Photo Information

Cpl. Alexander Villada, a Miami native, (left), checks over a soldier's vehicle registration form while Cpl. Travis C. Adams, an Anaheim, Calif., native, (middle), prepares to log it into a computer at Al Asad, Iraq, March 27. Both Marines are badging shift leaders with the Badging Office, Provost Marshal's Office, 1st Battalion, 109th Mechanized Infantry, Marine Wing Support Group 37 (Reinforced), 3rd Marine Aircraft Wing.

Photo by Lance Cpl. James B. Hoke

Al Asad kept secure with Badging Office

30 Mar 2006 | Lance Cpl. James B. Hoke

With heightened security surrounding the forward deployed bases, several third country nationals and local nationals are employed by companies who build, repair and otherwise facilitate things on these bases to make the life of service members somewhat easier while in the combat zone.

The Marines with the Badging Office at Al Asad, are responsible to badge each of these individuals coming aboard their base, so that they can be escorted, moved around the base and identified while doing their jobs.

"Security on the base is the main issue," said Cpl. Travis C. Adams, badging shift leader, Badging Office, 1st Battalion, 109th Mechanized Infantry, Marine Wing Support Group 37 (Reinforced), 3rd Marine Aircraft Wing. "That way we know who is on base and we are able to track them with a background check."

However, the badging system goes a lot further than just checking individuals upon the base.

"The purpose of the badging system is to have identification and background checks on all TCNs and LNs on base," said Sgt. James Kanelos, badging noncommissioned officer-in-charge, Badging Office. "Among that, we register everyone's vehicle on base, as well as satellite phones. Any items that get taken off base have to be registered here, too."

According to Adams, a native of Anaheim, Calif., not every individual has to go through the badging process when coming aboard the base.

"The only ones who don't have to go through it are American citizens and some of the coalition forces and NATO countries who have (Department of Defense) or (Common Access Card) cards," said Adams, a Buena Park High School graduate. "They still have to have a form of identification while on the base and have to be vetted, as all personnel aboard Al Asad have to have a badge, regardless."

Although a select few may be able to get aboard Al Asad without going through the badging process, a form of identification is still required at all times.

"The badging system affects everyone, including military," said Kanelos, a Boston native. "You can't move around the base without badges, and we have to be able to identify anyone at a moment's notice."

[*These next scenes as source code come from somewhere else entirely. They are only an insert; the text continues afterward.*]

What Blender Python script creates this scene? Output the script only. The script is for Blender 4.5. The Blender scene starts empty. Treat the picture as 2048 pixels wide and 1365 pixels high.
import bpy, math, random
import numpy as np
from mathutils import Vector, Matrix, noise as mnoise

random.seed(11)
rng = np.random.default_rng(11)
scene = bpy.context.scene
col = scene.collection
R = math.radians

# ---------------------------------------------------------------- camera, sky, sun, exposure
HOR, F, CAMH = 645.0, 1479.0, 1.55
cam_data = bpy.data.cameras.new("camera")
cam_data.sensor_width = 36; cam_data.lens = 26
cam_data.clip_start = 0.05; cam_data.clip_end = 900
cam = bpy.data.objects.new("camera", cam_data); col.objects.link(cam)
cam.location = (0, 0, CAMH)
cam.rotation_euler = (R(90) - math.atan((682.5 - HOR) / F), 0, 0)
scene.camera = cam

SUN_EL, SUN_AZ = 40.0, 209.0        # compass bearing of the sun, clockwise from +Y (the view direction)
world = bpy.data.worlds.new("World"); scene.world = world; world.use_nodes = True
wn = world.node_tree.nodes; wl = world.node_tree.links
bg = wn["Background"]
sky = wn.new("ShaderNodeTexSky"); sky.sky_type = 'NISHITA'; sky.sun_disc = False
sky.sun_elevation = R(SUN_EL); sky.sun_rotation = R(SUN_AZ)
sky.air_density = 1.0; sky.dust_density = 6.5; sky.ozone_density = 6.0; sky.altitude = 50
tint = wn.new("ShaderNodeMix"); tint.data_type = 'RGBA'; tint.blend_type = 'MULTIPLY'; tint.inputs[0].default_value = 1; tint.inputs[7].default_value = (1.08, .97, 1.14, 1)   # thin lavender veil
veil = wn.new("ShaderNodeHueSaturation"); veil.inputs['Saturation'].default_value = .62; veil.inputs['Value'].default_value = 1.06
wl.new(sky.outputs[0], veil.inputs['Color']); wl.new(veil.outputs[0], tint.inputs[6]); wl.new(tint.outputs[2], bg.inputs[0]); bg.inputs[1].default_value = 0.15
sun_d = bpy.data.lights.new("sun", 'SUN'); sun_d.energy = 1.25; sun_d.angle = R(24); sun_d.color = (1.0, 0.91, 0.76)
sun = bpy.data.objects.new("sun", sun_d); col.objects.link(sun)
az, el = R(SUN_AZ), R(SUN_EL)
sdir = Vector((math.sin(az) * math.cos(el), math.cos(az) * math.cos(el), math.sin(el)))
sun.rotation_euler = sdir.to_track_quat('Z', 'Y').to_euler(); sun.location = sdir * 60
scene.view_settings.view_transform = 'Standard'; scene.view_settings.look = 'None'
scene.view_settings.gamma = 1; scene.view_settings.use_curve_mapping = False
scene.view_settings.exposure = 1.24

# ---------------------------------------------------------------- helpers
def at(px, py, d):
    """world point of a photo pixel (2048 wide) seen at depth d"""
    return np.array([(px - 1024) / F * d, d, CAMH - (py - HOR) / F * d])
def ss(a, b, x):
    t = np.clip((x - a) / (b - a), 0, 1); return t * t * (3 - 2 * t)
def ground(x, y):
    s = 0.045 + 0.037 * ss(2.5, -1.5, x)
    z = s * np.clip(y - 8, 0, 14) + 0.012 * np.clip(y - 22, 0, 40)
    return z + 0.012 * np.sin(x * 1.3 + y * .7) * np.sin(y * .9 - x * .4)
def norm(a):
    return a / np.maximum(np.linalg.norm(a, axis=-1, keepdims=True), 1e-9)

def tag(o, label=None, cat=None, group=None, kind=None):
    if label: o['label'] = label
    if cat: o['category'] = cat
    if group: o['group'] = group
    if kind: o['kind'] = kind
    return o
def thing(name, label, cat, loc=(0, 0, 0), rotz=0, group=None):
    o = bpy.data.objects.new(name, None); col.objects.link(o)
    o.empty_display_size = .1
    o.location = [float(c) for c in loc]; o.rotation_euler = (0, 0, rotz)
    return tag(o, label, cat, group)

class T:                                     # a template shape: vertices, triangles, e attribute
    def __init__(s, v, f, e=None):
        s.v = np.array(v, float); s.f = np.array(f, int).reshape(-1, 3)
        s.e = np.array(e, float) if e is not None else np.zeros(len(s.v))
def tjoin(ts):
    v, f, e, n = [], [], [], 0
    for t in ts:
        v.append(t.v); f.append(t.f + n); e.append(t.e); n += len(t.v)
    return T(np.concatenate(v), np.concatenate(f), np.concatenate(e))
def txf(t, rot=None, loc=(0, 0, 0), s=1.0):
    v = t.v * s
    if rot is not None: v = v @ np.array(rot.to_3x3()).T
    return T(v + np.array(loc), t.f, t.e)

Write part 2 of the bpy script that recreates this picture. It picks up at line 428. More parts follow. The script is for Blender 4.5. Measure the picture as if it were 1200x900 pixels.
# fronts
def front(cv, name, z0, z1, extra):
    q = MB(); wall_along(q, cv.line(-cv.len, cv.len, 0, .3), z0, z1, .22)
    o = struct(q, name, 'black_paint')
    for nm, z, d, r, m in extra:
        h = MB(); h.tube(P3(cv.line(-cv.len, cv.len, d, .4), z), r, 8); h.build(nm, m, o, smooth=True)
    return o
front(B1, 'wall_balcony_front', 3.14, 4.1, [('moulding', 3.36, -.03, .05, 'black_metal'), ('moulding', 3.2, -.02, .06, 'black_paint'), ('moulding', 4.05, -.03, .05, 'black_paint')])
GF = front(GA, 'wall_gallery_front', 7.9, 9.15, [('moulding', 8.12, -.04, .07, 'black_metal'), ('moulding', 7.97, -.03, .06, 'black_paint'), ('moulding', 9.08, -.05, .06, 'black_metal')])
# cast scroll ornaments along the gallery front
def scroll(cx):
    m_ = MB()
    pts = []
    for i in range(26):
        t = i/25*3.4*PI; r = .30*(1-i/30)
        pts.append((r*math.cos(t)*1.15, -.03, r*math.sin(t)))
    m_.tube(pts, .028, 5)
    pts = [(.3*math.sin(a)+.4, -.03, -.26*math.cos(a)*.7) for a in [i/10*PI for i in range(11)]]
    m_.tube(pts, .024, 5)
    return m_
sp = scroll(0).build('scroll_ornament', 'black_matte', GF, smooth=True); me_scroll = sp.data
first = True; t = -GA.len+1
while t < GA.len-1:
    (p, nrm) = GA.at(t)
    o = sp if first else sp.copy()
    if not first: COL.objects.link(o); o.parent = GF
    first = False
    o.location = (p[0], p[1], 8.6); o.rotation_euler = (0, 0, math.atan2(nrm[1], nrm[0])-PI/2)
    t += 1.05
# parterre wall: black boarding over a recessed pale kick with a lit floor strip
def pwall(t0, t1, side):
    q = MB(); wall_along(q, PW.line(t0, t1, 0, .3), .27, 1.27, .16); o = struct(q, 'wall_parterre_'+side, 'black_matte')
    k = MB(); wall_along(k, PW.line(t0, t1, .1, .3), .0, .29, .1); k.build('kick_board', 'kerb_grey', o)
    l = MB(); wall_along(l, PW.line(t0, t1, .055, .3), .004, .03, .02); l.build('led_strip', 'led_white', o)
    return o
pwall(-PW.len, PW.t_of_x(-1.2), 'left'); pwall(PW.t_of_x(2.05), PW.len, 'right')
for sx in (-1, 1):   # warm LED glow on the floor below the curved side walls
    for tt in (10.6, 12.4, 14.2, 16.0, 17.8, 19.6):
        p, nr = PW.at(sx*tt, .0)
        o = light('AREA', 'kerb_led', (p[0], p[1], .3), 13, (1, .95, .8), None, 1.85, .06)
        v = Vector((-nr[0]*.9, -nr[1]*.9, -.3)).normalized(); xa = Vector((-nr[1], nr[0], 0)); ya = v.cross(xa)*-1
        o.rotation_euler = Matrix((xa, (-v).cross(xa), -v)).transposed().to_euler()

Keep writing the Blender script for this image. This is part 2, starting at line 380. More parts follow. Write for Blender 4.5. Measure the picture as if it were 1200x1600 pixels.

With the possibility of having to be identified in a split second, all TCNs and LNs are required to have their badges visible at all times while aboard the base.

"Red badges are restricted and have to be escorted," said Kanelos, a graduate from Salem High School. "Yellow badges have to be escorted and green badges are unescorted. None of the badges are authorized to leave this base."

As a form of identification, a badge is required to be carried by all individuals aboard Al Asad. The security of the base is heightened to a sense that if someone doesn't have a badge, they aren't supposed to be there.